■ DATASET EXTRACT:
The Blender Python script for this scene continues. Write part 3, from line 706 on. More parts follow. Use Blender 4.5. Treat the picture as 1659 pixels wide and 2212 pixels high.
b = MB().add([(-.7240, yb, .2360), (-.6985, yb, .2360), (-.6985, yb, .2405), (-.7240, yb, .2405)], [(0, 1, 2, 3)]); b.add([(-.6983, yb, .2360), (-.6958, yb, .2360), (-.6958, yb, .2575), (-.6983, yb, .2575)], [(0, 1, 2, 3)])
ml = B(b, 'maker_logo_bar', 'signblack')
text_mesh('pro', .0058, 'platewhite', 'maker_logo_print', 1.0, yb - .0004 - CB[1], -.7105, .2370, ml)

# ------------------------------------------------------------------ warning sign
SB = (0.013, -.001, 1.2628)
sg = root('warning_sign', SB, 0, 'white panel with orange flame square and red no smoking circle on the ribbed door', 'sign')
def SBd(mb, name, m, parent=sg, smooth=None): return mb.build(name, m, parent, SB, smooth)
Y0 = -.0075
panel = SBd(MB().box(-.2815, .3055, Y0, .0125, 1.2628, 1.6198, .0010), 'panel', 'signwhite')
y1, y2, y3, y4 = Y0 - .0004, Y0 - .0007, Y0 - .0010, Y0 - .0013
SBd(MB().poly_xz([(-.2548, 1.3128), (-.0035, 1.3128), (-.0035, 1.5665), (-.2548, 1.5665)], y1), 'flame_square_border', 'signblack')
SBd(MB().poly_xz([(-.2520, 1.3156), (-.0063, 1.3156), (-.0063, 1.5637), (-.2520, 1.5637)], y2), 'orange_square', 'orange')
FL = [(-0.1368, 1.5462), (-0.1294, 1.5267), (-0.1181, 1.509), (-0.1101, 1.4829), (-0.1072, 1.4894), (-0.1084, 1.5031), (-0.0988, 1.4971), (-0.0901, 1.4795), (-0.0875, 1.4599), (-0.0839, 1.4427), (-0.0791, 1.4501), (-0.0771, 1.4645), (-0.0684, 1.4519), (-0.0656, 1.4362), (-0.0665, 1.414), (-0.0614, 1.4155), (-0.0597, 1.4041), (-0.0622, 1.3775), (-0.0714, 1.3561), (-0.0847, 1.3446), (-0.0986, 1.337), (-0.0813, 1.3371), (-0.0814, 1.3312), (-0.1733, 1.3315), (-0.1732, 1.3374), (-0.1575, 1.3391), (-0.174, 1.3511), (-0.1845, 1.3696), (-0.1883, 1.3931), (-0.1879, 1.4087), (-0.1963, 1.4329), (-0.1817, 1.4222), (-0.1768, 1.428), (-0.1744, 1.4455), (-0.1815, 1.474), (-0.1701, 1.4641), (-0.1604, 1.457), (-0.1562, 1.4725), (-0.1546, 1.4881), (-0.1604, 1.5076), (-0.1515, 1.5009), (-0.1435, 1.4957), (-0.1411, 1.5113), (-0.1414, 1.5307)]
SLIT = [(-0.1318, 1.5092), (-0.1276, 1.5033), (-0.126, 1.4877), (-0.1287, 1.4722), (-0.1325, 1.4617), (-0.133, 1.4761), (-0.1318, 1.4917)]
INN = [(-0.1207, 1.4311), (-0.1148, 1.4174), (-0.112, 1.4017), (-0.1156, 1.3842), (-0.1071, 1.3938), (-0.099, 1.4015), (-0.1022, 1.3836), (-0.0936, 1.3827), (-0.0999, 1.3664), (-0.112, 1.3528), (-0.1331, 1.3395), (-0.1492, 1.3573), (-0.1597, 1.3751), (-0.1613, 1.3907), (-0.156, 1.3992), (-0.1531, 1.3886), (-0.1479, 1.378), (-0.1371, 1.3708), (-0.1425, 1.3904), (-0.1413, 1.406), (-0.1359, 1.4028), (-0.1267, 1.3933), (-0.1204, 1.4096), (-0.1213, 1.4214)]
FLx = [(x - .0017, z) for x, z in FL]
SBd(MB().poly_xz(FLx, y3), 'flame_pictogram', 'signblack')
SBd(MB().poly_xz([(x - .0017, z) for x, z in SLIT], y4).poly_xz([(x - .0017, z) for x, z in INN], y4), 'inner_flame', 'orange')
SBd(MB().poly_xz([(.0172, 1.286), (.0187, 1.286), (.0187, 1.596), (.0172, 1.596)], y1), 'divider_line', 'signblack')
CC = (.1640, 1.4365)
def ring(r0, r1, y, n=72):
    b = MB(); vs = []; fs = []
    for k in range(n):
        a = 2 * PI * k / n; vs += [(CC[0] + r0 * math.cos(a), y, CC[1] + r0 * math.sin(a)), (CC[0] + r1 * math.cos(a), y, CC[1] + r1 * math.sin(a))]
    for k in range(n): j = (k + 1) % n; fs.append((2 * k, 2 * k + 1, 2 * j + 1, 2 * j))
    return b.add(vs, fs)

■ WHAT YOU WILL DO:
Quote every line of the data, word for word.

■ THE REPLY:
The Blender Python script for this scene continues. Write part 3, from line 706 on. More parts follow. Use Blender 4.5. Treat the picture as 1659 pixels wide and 2212 pixels high.
b = MB().add([(-.7240, yb, .2360), (-.6985, yb, .2360), (-.6985, yb, .2405), (-.7240, yb, .2405)], [(0, 1, 2, 3)]); b.add([(-.6983, yb, .2360), (-.6958, yb, .2360), (-.6958, yb, .2575), (-.6983, yb, .2575)], [(0, 1, 2, 3)])
ml = B(b, 'maker_logo_bar', 'signblack')
text_mesh('pro', .0058, 'platewhite', 'maker_logo_print', 1.0, yb - .0004 - CB[1], -.7105, .2370, ml)

# ------------------------------------------------------------------ warning sign
SB = (0.013, -.001, 1.2628)
sg = root('warning_sign', SB, 0, 'white panel with orange flame square and red no smoking circle on the ribbed door', 'sign')
def SBd(mb, name, m, parent=sg, smooth=None): return mb.build(name, m, parent, SB, smooth)
Y0 = -.0075
panel = SBd(MB().box(-.2815, .3055, Y0, .0125, 1.2628, 1.6198, .0010), 'panel', 'signwhite')
y1, y2, y3, y4 = Y0 - .0004, Y0 - .0007, Y0 - .0010, Y0 - .0013
SBd(MB().poly_xz([(-.2548, 1.3128), (-.0035, 1.3128), (-.0035, 1.5665), (-.2548, 1.5665)], y1), 'flame_square_border', 'signblack')
SBd(MB().poly_xz([(-.2520, 1.3156), (-.0063, 1.3156), (-.0063, 1.5637), (-.2520, 1.5637)], y2), 'orange_square', 'orange')
FL = [(-0.1368, 1.5462), (-0.1294, 1.5267), (-0.1181, 1.509), (-0.1101, 1.4829), (-0.1072, 1.4894), (-0.1084, 1.5031), (-0.0988, 1.4971), (-0.0901, 1.4795), (-0.0875, 1.4599), (-0.0839, 1.4427), (-0.0791, 1.4501), (-0.0771, 1.4645), (-0.0684, 1.4519), (-0.0656, 1.4362), (-0.0665, 1.414), (-0.0614, 1.4155), (-0.0597, 1.4041), (-0.0622, 1.3775), (-0.0714, 1.3561), (-0.0847, 1.3446), (-0.0986, 1.337), (-0.0813, 1.3371), (-0.0814, 1.3312), (-0.1733, 1.3315), (-0.1732, 1.3374), (-0.1575, 1.3391), (-0.174, 1.3511), (-0.1845, 1.3696), (-0.1883, 1.3931), (-0.1879, 1.4087), (-0.1963, 1.4329), (-0.1817, 1.4222), (-0.1768, 1.428), (-0.1744, 1.4455), (-0.1815, 1.474), (-0.1701, 1.4641), (-0.1604, 1.457), (-0.1562, 1.4725), (-0.1546, 1.4881), (-0.1604, 1.5076), (-0.1515, 1.5009), (-0.1435, 1.4957), (-0.1411, 1.5113), (-0.1414, 1.5307)]
SLIT = [(-0.1318, 1.5092), (-0.1276, 1.5033), (-0.126, 1.4877), (-0.1287, 1.4722), (-0.1325, 1.4617), (-0.133, 1.4761), (-0.1318, 1.4917)]
INN = [(-0.1207, 1.4311), (-0.1148, 1.4174), (-0.112, 1.4017), (-0.1156, 1.3842), (-0.1071, 1.3938), (-0.099, 1.4015), (-0.1022, 1.3836), (-0.0936, 1.3827), (-0.0999, 1.3664), (-0.112, 1.3528), (-0.1331, 1.3395), (-0.1492, 1.3573), (-0.1597, 1.3751), (-0.1613, 1.3907), (-0.156, 1.3992), (-0.1531, 1.3886), (-0.1479, 1.378), (-0.1371, 1.3708), (-0.1425, 1.3904), (-0.1413, 1.406), (-0.1359, 1.4028), (-0.1267, 1.3933), (-0.1204, 1.4096), (-0.1213, 1.4214)]
FLx = [(x - .0017, z) for x, z in FL]
SBd(MB().poly_xz(FLx, y3), 'flame_pictogram', 'signblack')
SBd(MB().poly_xz([(x - .0017, z) for x, z in SLIT], y4).poly_xz([(x - .0017, z) for x, z in INN], y4), 'inner_flame', 'orange')
SBd(MB().poly_xz([(.0172, 1.286), (.0187, 1.286), (.0187, 1.596), (.0172, 1.596)], y1), 'divider_line', 'signblack')
CC = (.1640, 1.4365)
def ring(r0, r1, y, n=72):
    b = MB(); vs = []; fs = []
    for k in range(n):
        a = 2 * PI * k / n; vs += [(CC[0] + r0 * math.cos(a), y, CC[1] + r0 * math.sin(a)), (CC[0] + r1 * math.cos(a), y, CC[1] + r1 * math.sin(a))]
    for k in range(n): j = (k + 1) % n; fs.append((2 * k, 2 * k + 1, 2 * j + 1, 2 * j))
    return b.add(vs, fs)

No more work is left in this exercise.